Die «Gesamtsituation» ergibt sich jedoch nicht aus Drohungen, sondern vor allem daraus, dass es offenbar auf Social Media seit einigen Monaten eine Art Sport ist, sich über die Äusserungen von Halter lustig zu machen und ihn dafür zu kritisieren. Vereinzelt fallen auch Beleidigungen.
«Hat sich Jürg Halter schon zum Rockerkrieg geäussert?», fragt ein User. Auch finden sich Wortspielbilder über Halter – etwa sein Gesicht, auf einen Lichtschalter montiert, und dazu der Text: «Jürg Schalter». Oder Jürg Halter, der einen Hund in der Hand hält («Jürg Hundehalter»).
Neben viel Spott finden sich auch Tweets, in denen mit harten Bandagen gestritten wird. So hatte Halter selbst im Mai 2022 gefordert, «man solle Listen mit diesen Feiglingen anlegen», den «toxischen Würstchen». Worauf jemand antwortete: «Du Hund bist schon lange auf meiner Bier über den Kopf leeren Liste». Ausdruck von typischen, völlig entgleisten Twitter-Diskussionen. Mittendrin: Schriftsteller Halter.
Der gecancelte Mann
Jürg Halter ist auf Twitter einer wie viele: Er teilt schnell und heftig aus. Aber Kritik und Spott erträgt er ganz offensichtlich nicht so gut. Und so kam es, dass Halter in seiner «persönlichen Geschichte», die er auf Facebook und in der NZZ teilte, dann auch einen offensichtlichen Witz eines WOZ-Redaktors zu einem Aufruf hochstilisierte, seine Ausstellung «anzugreifen». Dies, obwohl der WOZ-Redaktor den Tweet erst vier Tage nach der Finissage abgesetzt hatte. Doch Halter schrieb: «Hier wurde eine weitere Grenze überschritten.» Und in der NZZ: «Ich frage mich, was ist das Ziel solcher Hasskampagnen? Mich einzuschüchtern? Mich fertigzumachen? Täter zu ermutigen?»

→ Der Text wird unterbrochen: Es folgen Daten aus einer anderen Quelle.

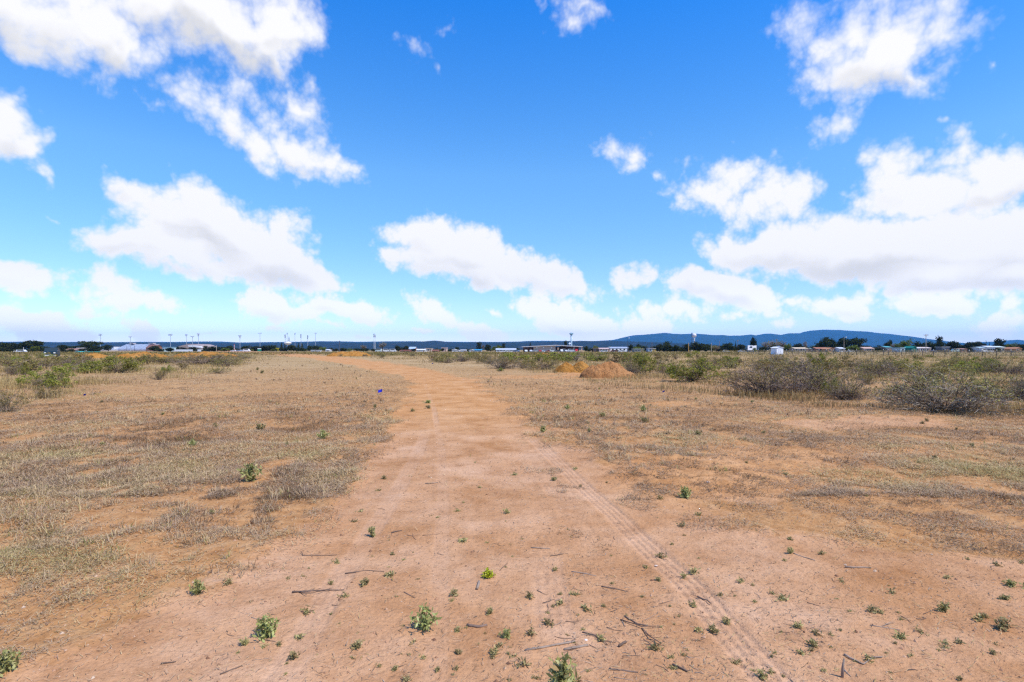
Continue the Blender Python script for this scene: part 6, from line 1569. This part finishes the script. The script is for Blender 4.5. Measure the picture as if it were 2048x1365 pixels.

Aus einem Witz-Tweet über «wahre Antifaschist*innen» konstruiert sich Jürg Halter eine «konkrete Drohung» oder «anonyme Drohungen», verbindet sie in der NZZ assoziierend mit anonymen Morddrohungen, die er vor einem Jahr von rechtsextremen Verschwörungstheoretikern erhalten habe, die aber nichts mit der aktuellen Situation zu tun haben, springt zu einem Angriff von Neonazis auf eine queere Veranstaltung in Zürich kürzlich, weiter zum Umstand, dass SP-Bundesrätin Simonetta Sommaruga Personenschutz benötige …
Die «konkrete Drohung» von «anonymen Linksextremen» gibt es nicht. Doch die Erzählung vom gecancelten Mann ist zu schön, um nicht wahr zu sein. Das Narrativ setzt sich durch – den Fakten zum Trotz. Und am Ende, kurz bevor im Netz langsam Zweifel und Kritik an Halters Kampagne aufkommen, bleiben vom Berner Schriftsteller, der eine kurze, aber heftige Kampagne anzettelte, nur noch ein paar dürre Worte: «Ich möchte eigentlich, dass nun wieder Ruhe einkehrt. Das Ganze setzt zu.»